I am not saying that these preachers are not really, really great communicators. I am not saying that they wouldn’t be great guys to get a beer with and talk football or soteriology. But what does it say about us that we spend a million dollars to make Andy Stanley into the Sunday morning version of Tupac at Coachella?

How is this not worse than what we condemn our Roman Catholic brothers for? I don’t know a single Catholic that would be ok with the Pope being piped in for the sermon every Sunday. They laugh at the idea. I know. I asked.

How is the evangelical world embracing 7-10 brand-name preachers across the country not the ecclesiological version of GMO crops? Let’s just call it like it is: these men are de facto evangelical popes.

Some will say, “Yeah but Mark Driscoll and Perry Noble don’t speak ex cathedra.” Really? Their devotees quote them as if they do. In a nod to mega-pastor Steve Furtick’s statement, that they are “making Jesus famous,” doesn’t it seem as if Jesus isn’t the only one they are “making famous”? Not to mention rich.
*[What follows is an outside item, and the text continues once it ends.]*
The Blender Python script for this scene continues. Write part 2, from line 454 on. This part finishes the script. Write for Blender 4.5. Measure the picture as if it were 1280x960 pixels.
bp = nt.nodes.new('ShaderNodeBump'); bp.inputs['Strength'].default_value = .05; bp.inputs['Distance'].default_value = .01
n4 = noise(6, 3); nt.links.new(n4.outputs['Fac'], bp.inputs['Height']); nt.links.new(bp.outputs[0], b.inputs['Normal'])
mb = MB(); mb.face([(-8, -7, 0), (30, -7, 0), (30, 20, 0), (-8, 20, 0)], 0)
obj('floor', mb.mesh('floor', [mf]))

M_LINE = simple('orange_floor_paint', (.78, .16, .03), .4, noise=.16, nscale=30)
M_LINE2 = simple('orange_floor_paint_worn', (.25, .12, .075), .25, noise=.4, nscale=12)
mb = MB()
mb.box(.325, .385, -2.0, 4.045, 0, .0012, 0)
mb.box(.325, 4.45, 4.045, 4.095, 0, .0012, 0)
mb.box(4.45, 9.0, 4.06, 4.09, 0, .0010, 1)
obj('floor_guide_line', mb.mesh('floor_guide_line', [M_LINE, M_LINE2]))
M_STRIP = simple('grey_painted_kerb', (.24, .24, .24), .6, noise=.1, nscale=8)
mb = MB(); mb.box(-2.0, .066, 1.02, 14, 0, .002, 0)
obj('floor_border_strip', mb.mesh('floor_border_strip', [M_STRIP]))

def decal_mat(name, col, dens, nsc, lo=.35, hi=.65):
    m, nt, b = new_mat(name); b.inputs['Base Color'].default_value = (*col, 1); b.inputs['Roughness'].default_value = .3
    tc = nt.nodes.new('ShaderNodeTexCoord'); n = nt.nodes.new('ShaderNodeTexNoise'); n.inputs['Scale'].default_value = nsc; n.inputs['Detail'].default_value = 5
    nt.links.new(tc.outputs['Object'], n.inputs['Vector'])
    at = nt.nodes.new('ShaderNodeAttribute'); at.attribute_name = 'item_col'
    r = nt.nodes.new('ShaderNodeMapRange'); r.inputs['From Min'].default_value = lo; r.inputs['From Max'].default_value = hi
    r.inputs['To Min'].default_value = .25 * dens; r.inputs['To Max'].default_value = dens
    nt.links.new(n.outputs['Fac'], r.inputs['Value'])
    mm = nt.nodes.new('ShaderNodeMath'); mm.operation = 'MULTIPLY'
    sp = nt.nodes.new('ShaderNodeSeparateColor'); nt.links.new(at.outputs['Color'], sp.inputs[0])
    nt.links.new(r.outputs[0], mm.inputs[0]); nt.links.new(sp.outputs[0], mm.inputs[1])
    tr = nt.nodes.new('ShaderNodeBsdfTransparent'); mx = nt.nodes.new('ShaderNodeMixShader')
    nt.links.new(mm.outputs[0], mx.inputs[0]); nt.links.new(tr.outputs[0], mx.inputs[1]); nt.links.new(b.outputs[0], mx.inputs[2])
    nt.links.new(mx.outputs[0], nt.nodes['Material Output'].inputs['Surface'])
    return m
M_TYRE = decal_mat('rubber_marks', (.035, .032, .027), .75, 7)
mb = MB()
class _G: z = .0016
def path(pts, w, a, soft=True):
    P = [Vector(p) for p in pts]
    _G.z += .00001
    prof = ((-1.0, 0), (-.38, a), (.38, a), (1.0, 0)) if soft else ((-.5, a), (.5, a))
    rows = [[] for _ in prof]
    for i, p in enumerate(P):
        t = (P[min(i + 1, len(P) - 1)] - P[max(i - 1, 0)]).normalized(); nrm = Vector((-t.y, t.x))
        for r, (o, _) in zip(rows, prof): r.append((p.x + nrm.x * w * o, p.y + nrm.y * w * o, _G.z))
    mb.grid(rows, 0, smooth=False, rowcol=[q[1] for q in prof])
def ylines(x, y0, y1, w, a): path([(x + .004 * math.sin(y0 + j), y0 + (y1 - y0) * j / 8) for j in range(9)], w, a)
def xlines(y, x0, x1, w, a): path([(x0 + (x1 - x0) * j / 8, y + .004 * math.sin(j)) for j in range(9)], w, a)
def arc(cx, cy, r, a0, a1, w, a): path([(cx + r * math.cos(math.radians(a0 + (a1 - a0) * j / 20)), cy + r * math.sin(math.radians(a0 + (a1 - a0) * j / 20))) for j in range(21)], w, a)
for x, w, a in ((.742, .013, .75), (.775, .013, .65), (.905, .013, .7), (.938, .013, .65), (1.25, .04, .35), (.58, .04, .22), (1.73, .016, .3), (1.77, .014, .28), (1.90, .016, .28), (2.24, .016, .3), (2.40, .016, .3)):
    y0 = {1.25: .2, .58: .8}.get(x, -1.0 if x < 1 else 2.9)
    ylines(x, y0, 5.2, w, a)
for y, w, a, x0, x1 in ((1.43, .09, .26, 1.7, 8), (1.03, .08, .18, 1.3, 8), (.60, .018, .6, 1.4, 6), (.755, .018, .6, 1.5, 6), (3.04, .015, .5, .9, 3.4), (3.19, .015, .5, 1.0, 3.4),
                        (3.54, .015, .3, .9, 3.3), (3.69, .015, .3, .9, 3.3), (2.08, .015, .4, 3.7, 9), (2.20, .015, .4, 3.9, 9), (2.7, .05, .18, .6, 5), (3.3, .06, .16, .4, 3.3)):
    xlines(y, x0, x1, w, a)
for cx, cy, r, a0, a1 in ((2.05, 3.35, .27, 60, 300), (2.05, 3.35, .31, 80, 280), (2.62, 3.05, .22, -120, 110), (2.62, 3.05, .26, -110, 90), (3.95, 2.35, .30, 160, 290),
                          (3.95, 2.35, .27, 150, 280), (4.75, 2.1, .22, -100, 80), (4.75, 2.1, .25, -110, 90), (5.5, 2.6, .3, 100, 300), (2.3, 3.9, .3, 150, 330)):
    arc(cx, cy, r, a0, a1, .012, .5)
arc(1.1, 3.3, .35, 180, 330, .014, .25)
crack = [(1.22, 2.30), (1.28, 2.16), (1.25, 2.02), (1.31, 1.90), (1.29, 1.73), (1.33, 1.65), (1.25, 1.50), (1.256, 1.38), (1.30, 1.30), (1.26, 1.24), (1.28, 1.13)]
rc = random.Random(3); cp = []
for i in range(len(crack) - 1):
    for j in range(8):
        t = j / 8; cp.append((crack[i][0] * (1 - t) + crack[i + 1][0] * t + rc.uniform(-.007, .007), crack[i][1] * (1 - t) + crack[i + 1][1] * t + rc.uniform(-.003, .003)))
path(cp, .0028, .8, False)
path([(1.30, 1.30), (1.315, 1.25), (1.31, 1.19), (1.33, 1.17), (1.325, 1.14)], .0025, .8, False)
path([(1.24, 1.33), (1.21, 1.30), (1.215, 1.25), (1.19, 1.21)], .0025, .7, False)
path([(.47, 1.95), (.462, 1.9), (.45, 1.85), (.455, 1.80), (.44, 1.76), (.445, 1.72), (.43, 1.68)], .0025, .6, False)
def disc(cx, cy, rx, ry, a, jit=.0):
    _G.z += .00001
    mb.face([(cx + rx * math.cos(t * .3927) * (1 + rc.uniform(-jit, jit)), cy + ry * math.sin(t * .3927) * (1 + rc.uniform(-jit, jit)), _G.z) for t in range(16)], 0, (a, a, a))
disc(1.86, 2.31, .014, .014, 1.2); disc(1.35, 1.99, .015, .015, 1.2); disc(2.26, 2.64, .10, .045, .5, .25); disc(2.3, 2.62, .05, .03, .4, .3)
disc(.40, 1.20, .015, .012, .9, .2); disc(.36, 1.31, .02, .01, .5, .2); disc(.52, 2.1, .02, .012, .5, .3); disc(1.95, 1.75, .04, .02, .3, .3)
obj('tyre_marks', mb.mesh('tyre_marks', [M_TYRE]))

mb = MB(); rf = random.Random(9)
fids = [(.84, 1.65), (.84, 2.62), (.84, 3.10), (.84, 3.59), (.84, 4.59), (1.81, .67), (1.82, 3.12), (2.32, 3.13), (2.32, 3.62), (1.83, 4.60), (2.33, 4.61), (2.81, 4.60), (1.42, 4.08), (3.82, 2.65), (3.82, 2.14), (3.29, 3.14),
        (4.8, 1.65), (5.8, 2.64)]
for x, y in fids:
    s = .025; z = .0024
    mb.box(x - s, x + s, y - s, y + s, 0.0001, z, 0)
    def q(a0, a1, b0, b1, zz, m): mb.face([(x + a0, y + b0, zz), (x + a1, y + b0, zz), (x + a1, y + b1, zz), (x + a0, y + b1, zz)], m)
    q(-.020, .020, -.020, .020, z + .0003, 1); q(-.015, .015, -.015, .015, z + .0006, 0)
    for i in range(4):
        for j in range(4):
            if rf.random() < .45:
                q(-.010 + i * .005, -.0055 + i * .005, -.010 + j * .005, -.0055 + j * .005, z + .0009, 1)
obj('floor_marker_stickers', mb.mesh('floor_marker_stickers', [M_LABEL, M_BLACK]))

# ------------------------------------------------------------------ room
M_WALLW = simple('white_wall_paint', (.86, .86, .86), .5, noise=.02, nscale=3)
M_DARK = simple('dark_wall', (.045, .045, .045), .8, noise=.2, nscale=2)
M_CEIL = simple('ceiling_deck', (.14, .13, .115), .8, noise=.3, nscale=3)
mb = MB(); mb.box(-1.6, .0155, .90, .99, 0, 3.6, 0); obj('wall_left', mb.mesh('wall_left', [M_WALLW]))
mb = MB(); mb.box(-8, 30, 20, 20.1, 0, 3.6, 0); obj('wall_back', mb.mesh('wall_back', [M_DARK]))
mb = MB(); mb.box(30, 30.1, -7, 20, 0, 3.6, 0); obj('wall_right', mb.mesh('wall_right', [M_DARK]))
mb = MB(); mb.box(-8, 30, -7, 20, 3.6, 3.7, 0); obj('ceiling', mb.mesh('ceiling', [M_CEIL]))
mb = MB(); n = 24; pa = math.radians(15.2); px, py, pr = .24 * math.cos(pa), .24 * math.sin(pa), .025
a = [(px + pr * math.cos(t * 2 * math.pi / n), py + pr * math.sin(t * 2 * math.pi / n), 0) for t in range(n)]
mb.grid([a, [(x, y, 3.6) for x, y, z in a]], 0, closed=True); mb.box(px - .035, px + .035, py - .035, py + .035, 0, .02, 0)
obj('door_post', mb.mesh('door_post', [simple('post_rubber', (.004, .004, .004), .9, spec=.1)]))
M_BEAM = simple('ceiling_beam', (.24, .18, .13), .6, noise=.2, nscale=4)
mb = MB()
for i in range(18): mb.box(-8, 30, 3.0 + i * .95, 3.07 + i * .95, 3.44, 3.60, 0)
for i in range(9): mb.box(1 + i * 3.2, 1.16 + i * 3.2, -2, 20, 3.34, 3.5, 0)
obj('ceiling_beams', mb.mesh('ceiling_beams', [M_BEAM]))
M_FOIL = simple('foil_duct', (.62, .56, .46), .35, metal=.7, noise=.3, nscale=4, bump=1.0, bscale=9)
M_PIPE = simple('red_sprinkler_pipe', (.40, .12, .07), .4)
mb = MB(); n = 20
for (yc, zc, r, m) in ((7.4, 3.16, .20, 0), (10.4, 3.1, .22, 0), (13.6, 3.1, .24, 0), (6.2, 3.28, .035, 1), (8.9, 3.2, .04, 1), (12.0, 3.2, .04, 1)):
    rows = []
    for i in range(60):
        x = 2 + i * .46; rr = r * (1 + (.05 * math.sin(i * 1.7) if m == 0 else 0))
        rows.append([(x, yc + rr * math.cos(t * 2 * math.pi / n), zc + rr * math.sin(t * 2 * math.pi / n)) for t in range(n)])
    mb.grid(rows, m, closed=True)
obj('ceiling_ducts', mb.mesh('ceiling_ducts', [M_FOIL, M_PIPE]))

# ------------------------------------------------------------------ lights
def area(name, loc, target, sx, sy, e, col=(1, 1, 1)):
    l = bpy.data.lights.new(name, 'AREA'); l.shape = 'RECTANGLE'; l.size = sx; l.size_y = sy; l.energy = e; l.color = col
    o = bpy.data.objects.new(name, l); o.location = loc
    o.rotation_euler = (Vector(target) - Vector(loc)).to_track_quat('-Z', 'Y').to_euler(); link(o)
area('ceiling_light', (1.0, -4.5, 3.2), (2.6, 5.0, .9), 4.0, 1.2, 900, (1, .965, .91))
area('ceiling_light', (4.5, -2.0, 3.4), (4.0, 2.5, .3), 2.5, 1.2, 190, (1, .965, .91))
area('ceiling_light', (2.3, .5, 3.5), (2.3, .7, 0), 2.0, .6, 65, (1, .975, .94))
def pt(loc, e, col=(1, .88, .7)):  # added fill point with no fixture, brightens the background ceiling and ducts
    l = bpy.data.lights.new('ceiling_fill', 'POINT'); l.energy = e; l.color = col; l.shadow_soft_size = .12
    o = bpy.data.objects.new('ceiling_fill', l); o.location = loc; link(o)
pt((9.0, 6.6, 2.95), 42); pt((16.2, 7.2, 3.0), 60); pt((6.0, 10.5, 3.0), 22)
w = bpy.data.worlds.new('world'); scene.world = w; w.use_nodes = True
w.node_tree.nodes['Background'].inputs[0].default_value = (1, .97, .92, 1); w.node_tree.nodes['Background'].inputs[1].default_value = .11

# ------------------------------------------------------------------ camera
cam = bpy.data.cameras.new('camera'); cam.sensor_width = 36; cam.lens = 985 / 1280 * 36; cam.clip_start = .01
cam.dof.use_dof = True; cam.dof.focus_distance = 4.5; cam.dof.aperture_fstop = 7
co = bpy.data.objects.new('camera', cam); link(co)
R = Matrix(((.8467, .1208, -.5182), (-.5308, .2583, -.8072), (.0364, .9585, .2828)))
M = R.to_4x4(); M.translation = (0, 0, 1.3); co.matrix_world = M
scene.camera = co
To be clear, I am not attacking large churches, or video screens. I am not even attacking the bloated clergy salaries paid by churches whose boards are made up of other mega-church pastors – although someone should. I AM attacking a model of leadership: The multi-site, big personality church that trades the Ephesians 4 model of equipping others and giving leadership away for a model that makes “the man” a black hole of money and Kingdom energy.

Evangelicalism’s strength has always been its willingness to engage the culture to make an impact on lives. The backside of that coin can be an amazing short-sightedness. Does no one wonder what the unintended consequences of our new evangelical popes might be?

So before we cast stones at our Catholic friends for man-following, perhaps we should remove the video screen from our own eye.